# [WHAT THE TASK REQUIRES]
Of all the lines in the data below, how many contain "pixels"? Report that number alone.

# [WORKING DATA]
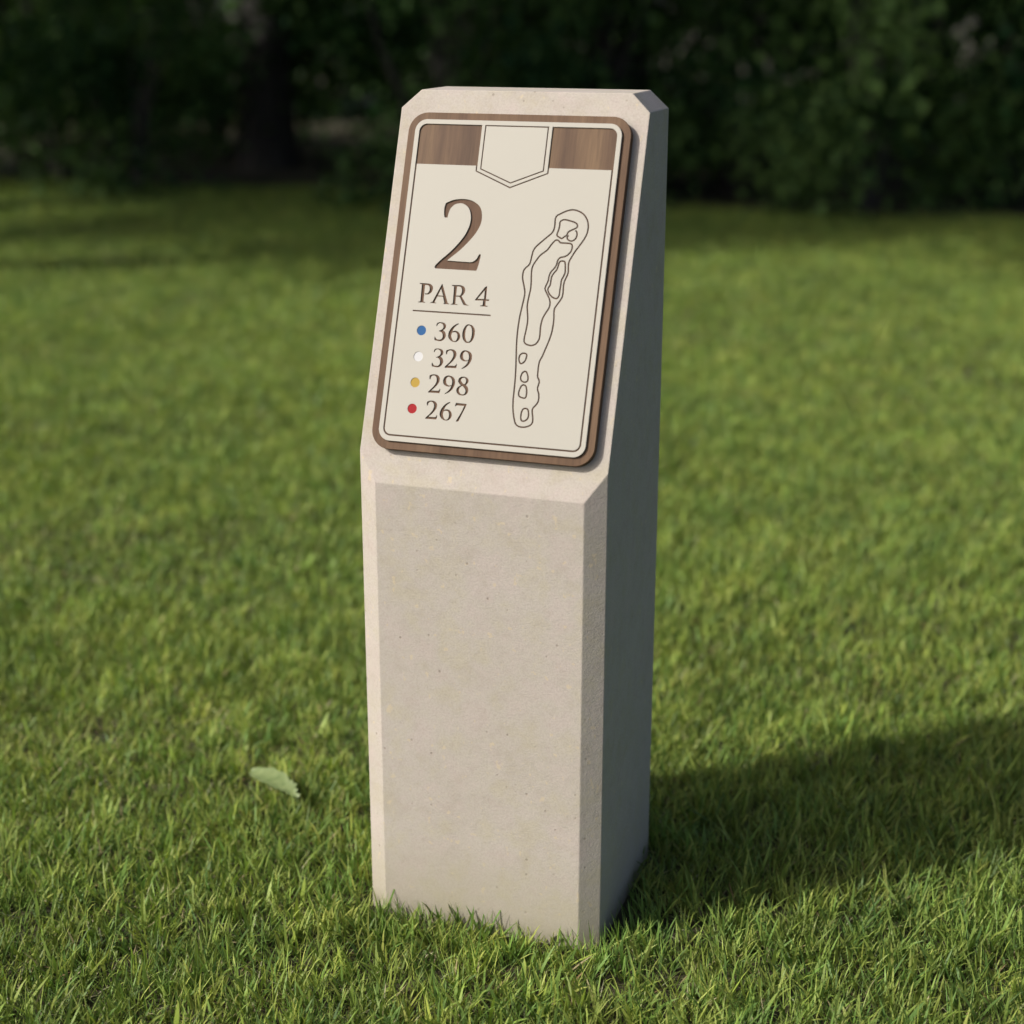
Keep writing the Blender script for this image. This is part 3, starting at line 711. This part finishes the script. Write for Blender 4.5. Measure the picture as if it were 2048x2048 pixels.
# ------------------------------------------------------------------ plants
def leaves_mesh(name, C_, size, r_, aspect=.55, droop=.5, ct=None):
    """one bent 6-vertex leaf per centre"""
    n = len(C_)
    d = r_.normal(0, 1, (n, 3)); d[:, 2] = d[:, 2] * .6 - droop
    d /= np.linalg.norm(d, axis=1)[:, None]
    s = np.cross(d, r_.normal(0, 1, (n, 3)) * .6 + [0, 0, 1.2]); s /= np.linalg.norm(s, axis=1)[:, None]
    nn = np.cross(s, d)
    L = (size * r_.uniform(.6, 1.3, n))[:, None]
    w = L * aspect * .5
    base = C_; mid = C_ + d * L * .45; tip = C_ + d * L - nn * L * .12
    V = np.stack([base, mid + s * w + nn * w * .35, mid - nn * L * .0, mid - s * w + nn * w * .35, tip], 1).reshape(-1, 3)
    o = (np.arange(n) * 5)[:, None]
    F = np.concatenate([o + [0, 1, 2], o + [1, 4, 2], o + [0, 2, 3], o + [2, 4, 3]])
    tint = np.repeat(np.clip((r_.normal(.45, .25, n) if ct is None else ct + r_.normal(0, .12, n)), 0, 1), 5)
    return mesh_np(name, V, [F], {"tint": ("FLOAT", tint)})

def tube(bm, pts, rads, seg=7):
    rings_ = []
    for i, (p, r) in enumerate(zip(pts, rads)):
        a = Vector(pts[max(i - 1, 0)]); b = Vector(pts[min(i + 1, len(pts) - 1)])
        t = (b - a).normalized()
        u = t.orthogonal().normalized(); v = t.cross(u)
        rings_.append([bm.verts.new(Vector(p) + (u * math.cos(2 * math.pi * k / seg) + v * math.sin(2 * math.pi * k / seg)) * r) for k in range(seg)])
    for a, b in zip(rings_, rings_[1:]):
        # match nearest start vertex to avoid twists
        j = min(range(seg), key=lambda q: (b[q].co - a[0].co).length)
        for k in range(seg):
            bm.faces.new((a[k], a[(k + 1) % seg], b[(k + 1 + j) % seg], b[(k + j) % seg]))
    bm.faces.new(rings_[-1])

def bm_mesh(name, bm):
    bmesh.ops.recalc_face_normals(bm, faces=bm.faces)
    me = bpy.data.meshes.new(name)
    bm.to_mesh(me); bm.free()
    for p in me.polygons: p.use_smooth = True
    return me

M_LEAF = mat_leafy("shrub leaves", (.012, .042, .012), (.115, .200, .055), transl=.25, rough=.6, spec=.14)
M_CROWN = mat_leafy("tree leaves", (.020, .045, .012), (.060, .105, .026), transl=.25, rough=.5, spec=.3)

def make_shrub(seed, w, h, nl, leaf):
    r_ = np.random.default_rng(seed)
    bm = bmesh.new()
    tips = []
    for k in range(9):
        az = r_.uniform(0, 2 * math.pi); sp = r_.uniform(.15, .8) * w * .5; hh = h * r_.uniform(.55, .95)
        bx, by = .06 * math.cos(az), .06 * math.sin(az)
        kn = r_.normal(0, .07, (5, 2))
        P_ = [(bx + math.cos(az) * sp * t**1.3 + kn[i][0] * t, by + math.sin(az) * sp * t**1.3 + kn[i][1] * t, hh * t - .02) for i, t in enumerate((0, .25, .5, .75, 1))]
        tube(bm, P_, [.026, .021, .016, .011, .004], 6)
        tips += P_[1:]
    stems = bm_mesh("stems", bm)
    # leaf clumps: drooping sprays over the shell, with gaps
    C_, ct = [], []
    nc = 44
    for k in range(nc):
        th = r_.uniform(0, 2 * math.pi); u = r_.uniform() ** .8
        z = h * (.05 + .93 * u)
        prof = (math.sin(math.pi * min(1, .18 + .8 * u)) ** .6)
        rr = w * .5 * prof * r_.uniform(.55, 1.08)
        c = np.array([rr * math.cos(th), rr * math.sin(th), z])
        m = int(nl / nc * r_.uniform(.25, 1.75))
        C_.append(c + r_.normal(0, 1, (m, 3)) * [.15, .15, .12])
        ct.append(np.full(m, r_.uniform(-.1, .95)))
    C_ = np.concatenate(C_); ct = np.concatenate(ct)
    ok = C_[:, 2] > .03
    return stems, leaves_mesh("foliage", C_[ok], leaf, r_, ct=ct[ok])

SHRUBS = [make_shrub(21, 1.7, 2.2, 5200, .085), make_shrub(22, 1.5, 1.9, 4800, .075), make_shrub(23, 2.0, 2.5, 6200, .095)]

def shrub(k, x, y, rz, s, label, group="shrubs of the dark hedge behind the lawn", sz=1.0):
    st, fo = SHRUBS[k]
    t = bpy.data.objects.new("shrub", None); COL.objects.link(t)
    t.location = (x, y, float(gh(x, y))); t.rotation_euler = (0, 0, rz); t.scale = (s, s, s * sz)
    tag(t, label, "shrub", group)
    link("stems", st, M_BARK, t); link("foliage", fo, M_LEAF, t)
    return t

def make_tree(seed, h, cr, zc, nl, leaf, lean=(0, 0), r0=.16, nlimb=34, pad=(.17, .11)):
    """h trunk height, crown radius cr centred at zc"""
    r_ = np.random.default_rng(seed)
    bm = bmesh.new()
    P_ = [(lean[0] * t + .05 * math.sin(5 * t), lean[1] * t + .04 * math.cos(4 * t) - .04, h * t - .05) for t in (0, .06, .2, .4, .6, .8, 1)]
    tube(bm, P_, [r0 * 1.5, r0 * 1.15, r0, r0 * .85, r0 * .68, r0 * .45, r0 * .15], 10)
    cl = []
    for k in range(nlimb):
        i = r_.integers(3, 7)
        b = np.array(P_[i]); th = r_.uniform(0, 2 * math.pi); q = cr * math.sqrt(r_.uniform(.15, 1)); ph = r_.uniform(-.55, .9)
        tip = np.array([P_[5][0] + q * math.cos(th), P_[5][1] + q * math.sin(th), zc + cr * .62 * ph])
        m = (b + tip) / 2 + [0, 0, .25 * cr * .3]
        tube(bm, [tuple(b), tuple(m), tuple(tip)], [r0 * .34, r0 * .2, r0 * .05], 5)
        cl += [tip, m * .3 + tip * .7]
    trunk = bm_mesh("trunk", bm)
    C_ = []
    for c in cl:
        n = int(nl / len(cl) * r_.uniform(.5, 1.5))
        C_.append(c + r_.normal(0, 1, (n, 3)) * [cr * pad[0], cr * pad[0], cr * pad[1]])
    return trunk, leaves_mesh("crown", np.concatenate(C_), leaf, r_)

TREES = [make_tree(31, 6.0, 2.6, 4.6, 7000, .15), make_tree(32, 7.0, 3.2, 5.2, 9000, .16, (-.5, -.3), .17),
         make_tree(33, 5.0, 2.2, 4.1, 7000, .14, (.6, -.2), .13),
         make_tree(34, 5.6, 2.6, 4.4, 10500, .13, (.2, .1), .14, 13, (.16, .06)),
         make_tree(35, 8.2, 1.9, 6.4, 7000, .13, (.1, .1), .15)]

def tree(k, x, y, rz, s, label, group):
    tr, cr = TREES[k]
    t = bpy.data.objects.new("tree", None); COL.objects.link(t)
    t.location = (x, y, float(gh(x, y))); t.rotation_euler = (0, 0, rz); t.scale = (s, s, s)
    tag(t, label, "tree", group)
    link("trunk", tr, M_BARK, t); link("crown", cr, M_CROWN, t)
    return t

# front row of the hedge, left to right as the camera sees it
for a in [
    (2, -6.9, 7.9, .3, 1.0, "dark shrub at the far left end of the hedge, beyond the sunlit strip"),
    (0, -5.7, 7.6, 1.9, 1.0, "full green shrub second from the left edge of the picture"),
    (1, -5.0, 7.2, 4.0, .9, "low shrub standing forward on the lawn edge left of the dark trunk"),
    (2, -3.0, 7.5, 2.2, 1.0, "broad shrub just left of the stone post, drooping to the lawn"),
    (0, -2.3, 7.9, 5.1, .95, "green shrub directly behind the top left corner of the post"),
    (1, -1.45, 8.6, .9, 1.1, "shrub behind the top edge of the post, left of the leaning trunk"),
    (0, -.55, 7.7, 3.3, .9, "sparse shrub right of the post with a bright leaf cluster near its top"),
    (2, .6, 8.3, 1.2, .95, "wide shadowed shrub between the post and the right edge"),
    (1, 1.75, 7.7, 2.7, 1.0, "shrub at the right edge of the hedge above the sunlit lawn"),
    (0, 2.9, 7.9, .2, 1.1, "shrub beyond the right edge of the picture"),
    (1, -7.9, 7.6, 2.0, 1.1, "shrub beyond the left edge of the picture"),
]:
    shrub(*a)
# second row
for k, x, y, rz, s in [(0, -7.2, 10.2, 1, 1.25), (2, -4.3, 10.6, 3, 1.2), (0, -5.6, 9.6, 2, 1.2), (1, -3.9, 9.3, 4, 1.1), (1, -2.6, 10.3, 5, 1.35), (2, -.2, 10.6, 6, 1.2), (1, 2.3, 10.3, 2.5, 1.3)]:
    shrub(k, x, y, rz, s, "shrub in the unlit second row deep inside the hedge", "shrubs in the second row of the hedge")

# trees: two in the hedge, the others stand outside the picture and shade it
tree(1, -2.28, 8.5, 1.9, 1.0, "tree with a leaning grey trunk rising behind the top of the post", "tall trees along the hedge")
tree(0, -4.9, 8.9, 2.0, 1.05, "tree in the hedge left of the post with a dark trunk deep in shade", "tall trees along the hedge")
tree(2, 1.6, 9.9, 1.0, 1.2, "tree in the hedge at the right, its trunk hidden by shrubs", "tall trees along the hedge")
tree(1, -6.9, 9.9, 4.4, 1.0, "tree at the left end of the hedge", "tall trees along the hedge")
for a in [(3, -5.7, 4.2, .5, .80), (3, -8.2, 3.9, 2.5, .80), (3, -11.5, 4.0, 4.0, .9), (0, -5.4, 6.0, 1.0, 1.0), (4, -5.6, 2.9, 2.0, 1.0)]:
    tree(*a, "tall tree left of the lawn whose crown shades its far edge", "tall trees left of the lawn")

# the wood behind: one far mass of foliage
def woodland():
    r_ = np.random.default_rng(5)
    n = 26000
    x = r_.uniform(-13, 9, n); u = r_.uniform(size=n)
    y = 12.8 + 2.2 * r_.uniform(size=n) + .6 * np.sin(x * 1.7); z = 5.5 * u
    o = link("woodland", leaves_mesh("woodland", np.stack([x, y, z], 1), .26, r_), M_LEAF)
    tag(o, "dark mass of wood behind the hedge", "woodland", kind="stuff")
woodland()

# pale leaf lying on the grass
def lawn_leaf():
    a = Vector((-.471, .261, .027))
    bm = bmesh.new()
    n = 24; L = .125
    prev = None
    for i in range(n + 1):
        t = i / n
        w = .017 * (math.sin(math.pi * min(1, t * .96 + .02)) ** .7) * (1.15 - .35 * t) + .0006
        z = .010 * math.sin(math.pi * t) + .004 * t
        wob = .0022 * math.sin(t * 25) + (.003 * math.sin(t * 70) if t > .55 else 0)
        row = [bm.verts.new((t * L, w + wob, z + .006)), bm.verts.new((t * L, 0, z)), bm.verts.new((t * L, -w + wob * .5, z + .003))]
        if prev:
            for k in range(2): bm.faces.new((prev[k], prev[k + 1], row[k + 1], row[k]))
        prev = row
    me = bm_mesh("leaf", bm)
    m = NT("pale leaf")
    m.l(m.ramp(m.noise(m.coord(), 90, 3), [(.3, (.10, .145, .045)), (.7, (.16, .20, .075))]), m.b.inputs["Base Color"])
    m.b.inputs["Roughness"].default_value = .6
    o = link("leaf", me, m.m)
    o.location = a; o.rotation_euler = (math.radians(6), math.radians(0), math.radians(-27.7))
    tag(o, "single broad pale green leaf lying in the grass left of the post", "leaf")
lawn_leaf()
==
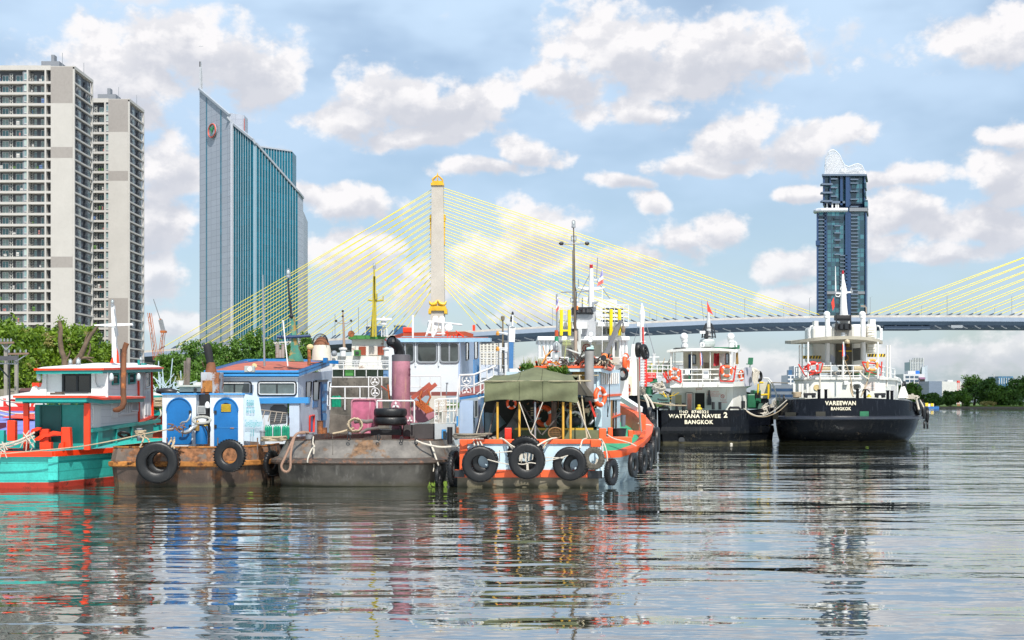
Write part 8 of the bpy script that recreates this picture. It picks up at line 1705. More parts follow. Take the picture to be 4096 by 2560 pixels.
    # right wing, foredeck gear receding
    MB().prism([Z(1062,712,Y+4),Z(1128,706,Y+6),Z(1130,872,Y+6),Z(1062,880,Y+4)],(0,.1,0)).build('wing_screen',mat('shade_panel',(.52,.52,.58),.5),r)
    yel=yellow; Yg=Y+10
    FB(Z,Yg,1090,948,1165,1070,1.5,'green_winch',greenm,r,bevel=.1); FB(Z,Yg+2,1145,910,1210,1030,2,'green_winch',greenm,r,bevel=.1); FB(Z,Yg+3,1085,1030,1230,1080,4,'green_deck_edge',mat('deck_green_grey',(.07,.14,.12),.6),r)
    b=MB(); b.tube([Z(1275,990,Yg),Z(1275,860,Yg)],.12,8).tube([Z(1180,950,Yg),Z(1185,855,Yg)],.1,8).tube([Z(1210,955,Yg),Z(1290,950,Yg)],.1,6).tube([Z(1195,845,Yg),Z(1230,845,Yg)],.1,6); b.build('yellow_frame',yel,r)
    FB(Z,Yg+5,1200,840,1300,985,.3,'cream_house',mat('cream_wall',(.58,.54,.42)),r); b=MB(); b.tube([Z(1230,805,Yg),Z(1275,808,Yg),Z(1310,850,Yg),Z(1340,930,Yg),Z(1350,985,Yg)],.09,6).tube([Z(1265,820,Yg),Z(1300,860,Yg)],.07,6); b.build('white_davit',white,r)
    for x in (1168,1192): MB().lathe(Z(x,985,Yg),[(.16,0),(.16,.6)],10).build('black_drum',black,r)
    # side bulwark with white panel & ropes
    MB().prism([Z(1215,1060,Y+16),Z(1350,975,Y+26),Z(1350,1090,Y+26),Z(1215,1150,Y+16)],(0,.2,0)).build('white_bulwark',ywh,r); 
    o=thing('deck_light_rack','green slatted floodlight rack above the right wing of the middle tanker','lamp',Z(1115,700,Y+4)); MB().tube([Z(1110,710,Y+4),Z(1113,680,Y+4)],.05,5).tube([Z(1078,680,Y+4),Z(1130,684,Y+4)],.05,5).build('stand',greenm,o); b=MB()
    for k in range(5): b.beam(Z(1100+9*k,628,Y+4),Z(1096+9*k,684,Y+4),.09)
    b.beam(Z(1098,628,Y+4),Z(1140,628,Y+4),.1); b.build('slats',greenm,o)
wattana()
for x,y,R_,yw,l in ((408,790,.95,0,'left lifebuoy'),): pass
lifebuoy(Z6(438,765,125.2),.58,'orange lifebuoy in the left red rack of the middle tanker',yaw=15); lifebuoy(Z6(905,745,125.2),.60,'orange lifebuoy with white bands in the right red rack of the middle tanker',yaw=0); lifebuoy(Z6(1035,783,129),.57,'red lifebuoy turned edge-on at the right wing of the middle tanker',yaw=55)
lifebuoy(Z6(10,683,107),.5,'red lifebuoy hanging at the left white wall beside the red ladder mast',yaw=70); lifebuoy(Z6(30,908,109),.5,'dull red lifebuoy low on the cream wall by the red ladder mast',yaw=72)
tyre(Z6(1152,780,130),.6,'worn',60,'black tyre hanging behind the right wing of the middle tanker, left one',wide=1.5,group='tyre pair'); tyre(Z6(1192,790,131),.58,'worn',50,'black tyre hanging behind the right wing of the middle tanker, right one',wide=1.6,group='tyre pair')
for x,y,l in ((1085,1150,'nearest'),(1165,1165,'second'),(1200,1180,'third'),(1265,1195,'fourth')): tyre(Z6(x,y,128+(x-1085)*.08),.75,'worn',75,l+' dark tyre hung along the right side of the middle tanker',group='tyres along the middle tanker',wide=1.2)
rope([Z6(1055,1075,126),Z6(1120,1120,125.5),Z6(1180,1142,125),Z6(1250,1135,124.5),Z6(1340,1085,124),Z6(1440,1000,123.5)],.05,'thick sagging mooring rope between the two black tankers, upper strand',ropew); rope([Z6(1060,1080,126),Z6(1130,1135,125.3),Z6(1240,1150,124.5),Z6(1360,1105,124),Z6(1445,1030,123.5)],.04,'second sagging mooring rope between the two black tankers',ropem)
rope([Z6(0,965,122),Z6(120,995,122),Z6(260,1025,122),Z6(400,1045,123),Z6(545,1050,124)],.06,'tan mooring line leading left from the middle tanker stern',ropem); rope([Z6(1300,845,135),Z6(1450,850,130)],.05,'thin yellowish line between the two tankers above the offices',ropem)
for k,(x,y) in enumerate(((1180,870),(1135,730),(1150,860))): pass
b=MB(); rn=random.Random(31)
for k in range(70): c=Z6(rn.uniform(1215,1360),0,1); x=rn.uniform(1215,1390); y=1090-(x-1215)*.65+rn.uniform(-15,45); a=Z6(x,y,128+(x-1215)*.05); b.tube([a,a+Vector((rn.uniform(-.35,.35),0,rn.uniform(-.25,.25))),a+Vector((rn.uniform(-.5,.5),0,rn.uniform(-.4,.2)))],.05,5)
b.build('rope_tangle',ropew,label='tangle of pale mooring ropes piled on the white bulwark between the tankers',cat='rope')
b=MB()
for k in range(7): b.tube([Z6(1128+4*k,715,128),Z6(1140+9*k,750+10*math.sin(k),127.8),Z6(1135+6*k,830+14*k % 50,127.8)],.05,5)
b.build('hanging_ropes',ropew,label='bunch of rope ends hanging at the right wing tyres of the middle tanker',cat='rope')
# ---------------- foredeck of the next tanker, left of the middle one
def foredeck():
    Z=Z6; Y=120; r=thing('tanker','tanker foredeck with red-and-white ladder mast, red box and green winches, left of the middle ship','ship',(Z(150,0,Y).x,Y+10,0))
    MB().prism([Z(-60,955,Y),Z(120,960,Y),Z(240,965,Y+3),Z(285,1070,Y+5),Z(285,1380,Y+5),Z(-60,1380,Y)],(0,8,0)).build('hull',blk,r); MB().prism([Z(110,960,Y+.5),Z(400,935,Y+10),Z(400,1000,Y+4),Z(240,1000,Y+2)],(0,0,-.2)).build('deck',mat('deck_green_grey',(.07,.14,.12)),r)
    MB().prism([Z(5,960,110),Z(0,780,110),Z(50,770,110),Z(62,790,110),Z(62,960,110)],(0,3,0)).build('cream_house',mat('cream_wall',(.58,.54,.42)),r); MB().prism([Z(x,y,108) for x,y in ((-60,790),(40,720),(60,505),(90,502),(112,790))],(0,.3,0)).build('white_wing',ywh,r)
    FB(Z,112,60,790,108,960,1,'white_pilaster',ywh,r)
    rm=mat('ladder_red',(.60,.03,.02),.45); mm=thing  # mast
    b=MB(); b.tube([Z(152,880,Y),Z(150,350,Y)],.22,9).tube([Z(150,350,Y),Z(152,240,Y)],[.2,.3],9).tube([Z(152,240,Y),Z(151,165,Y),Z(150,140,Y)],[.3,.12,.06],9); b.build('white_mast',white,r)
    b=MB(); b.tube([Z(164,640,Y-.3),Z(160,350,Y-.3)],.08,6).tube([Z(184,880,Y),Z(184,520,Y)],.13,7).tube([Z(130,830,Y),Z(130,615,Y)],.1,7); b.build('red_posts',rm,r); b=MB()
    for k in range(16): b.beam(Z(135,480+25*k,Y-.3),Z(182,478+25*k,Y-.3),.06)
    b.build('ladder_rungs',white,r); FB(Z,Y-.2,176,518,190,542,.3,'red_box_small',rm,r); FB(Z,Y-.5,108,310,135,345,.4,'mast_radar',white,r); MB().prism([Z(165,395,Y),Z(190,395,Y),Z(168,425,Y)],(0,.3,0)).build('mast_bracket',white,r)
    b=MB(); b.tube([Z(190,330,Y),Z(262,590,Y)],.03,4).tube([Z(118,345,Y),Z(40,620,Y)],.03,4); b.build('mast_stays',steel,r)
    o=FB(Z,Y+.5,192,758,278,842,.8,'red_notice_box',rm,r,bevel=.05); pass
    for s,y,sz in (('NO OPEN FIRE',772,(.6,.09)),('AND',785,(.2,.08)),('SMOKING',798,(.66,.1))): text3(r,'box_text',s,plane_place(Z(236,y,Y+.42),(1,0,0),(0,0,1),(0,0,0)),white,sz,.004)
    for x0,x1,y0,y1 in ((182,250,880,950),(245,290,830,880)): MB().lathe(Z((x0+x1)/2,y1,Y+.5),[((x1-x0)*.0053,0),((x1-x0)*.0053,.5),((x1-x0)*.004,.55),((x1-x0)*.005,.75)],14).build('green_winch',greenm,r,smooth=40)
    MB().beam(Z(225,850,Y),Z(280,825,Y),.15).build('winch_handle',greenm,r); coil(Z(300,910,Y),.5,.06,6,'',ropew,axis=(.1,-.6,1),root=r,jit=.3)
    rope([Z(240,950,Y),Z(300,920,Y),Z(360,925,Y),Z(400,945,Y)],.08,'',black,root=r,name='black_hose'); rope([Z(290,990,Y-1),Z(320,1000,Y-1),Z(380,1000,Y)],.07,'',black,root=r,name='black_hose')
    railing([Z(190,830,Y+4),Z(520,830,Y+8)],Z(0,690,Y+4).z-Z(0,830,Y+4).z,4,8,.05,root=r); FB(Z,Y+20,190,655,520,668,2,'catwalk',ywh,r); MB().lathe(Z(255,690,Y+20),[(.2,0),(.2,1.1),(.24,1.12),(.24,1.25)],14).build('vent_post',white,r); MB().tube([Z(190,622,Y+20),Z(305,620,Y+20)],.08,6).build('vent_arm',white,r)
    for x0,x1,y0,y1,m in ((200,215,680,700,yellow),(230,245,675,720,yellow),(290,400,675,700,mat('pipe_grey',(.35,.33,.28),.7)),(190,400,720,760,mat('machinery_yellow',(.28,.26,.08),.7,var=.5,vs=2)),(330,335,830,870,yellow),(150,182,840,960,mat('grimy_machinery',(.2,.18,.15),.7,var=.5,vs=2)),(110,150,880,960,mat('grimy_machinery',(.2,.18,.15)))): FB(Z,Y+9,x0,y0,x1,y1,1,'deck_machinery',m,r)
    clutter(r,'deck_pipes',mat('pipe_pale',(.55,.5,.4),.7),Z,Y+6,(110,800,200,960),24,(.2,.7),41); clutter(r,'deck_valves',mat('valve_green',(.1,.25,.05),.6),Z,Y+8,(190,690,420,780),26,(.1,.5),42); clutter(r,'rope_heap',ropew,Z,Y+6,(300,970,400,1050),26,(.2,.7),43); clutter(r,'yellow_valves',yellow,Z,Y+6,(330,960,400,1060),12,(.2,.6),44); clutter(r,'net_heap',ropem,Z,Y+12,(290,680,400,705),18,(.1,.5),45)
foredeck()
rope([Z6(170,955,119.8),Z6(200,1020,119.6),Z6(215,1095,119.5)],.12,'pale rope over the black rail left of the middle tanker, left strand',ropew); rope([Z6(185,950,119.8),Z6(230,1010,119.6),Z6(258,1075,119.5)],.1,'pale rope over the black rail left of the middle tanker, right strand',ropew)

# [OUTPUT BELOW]
2